#### [SHORT TASK]
Will you quote precisely the lines that run from the top of the material below to the line containing "scene.view_settings.gamma = 1", both ends included?
>> START
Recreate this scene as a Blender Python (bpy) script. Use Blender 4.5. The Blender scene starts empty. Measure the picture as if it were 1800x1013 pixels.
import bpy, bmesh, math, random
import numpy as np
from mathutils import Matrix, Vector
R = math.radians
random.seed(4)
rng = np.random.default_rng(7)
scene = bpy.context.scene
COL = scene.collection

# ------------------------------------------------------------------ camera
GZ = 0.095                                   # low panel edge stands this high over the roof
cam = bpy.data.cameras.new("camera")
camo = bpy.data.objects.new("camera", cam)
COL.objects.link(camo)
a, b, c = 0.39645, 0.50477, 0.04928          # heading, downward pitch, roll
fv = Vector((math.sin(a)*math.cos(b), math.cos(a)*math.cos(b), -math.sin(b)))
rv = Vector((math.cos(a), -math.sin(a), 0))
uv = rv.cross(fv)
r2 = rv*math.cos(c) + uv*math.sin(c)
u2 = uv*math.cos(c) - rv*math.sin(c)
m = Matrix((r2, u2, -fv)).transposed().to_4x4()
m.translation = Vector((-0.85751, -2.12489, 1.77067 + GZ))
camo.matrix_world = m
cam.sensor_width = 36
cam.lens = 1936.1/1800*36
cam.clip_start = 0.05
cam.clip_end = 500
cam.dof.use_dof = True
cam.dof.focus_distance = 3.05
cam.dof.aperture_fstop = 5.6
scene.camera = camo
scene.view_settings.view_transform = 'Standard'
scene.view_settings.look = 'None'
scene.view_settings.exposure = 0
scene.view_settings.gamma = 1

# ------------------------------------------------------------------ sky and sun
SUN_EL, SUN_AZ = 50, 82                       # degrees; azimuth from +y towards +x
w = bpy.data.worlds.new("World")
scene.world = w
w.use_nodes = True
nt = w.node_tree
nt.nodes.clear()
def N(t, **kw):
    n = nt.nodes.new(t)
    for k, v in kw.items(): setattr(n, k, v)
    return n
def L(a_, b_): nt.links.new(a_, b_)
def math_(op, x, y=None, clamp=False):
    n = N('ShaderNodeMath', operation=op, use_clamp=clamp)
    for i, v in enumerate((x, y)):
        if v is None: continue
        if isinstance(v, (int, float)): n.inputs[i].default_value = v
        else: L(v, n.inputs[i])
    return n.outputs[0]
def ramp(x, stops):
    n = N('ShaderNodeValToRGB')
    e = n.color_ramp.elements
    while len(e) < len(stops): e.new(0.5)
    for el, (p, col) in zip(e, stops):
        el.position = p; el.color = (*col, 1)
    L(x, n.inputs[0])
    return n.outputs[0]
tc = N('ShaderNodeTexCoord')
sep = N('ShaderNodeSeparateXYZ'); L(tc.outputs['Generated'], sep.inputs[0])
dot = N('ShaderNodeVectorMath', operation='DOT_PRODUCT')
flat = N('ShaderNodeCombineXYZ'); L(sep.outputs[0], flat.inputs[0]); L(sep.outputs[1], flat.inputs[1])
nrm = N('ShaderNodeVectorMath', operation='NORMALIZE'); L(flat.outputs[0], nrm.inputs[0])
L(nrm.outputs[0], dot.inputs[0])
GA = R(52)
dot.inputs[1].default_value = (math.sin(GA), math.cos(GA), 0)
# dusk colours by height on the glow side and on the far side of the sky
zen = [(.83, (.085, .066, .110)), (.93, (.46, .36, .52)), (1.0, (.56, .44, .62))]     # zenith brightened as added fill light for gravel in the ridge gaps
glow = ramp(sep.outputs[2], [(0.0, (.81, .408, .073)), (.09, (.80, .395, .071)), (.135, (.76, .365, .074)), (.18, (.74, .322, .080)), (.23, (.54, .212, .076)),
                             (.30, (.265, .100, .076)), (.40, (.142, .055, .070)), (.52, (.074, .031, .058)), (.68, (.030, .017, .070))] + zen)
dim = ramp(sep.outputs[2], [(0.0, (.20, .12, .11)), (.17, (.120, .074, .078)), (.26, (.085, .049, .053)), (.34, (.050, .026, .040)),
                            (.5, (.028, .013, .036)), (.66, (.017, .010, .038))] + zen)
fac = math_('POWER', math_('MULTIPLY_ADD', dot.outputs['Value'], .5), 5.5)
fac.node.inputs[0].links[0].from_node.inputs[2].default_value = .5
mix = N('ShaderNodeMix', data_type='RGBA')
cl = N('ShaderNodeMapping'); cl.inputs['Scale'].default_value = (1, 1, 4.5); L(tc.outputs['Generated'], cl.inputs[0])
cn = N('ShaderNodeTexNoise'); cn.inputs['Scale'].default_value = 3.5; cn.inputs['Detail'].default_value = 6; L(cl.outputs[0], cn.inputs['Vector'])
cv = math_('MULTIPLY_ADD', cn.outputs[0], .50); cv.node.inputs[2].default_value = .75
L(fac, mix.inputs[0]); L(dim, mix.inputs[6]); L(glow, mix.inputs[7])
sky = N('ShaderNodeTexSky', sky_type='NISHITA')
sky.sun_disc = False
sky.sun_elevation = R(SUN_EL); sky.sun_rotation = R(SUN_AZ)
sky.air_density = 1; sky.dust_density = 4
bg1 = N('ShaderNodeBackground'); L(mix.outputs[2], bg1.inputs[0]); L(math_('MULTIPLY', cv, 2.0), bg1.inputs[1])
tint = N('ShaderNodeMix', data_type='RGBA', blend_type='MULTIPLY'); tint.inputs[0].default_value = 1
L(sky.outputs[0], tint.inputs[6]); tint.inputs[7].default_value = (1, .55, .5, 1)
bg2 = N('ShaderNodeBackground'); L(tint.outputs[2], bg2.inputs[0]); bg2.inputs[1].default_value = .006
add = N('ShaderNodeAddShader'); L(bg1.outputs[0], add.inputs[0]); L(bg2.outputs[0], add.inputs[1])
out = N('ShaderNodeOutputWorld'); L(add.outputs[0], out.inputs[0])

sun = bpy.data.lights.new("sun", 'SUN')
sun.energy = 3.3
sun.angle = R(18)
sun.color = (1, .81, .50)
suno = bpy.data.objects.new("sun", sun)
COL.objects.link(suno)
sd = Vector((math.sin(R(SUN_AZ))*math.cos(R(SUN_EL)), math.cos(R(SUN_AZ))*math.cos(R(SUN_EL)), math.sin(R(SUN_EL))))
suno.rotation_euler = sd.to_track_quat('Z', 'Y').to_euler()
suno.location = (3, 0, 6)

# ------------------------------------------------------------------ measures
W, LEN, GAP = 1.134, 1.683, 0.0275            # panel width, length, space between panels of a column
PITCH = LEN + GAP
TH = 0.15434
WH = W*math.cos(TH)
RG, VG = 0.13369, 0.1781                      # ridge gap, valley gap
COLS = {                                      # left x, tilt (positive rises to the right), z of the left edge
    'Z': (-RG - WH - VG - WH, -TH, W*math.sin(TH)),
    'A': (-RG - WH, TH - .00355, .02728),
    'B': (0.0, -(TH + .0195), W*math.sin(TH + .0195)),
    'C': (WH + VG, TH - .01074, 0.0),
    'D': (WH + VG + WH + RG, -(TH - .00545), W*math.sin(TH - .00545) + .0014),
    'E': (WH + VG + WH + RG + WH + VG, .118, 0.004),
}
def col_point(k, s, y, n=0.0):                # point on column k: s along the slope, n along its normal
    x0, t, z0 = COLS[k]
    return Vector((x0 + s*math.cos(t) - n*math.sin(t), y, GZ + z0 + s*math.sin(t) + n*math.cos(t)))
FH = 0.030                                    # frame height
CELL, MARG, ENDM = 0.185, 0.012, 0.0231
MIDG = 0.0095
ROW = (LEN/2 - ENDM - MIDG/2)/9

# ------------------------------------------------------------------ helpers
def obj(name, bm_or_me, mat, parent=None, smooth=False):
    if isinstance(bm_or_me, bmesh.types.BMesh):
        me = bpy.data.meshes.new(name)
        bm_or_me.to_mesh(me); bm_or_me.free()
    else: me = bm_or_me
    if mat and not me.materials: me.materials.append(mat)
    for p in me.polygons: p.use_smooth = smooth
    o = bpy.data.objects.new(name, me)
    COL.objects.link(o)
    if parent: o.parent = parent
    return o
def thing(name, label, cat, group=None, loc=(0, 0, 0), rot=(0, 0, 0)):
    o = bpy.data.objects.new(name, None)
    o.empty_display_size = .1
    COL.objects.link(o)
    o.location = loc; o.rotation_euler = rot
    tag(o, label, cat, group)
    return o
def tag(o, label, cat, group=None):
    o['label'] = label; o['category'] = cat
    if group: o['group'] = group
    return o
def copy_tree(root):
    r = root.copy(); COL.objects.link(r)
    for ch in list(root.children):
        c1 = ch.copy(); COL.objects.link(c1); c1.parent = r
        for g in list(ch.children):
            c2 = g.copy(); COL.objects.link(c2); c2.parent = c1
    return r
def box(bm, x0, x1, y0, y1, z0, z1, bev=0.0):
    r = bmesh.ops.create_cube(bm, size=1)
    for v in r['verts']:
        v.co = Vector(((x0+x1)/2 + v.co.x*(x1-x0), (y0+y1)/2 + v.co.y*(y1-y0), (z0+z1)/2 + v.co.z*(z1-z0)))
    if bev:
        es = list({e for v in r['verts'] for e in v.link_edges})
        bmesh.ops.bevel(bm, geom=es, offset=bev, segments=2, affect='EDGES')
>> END
#### [RIGHT ANSWER]
Recreate this scene as a Blender Python (bpy) script. Use Blender 4.5. The Blender scene starts empty. Measure the picture as if it were 1800x1013 pixels.
import bpy, bmesh, math, random
import numpy as np
from mathutils import Matrix, Vector
R = math.radians
random.seed(4)
rng = np.random.default_rng(7)
scene = bpy.context.scene
COL = scene.collection

# ------------------------------------------------------------------ camera
GZ = 0.095                                   # low panel edge stands this high over the roof
cam = bpy.data.cameras.new("camera")
camo = bpy.data.objects.new("camera", cam)
COL.objects.link(camo)
a, b, c = 0.39645, 0.50477, 0.04928          # heading, downward pitch, roll
fv = Vector((math.sin(a)*math.cos(b), math.cos(a)*math.cos(b), -math.sin(b)))
rv = Vector((math.cos(a), -math.sin(a), 0))
uv = rv.cross(fv)
r2 = rv*math.cos(c) + uv*math.sin(c)
u2 = uv*math.cos(c) - rv*math.sin(c)
m = Matrix((r2, u2, -fv)).transposed().to_4x4()
m.translation = Vector((-0.85751, -2.12489, 1.77067 + GZ))
camo.matrix_world = m
cam.sensor_width = 36
cam.lens = 1936.1/1800*36
cam.clip_start = 0.05
cam.clip_end = 500
cam.dof.use_dof = True
cam.dof.focus_distance = 3.05
cam.dof.aperture_fstop = 5.6
scene.camera = camo
scene.view_settings.view_transform = 'Standard'
scene.view_settings.look = 'None'
scene.view_settings.exposure = 0
scene.view_settings.gamma = 1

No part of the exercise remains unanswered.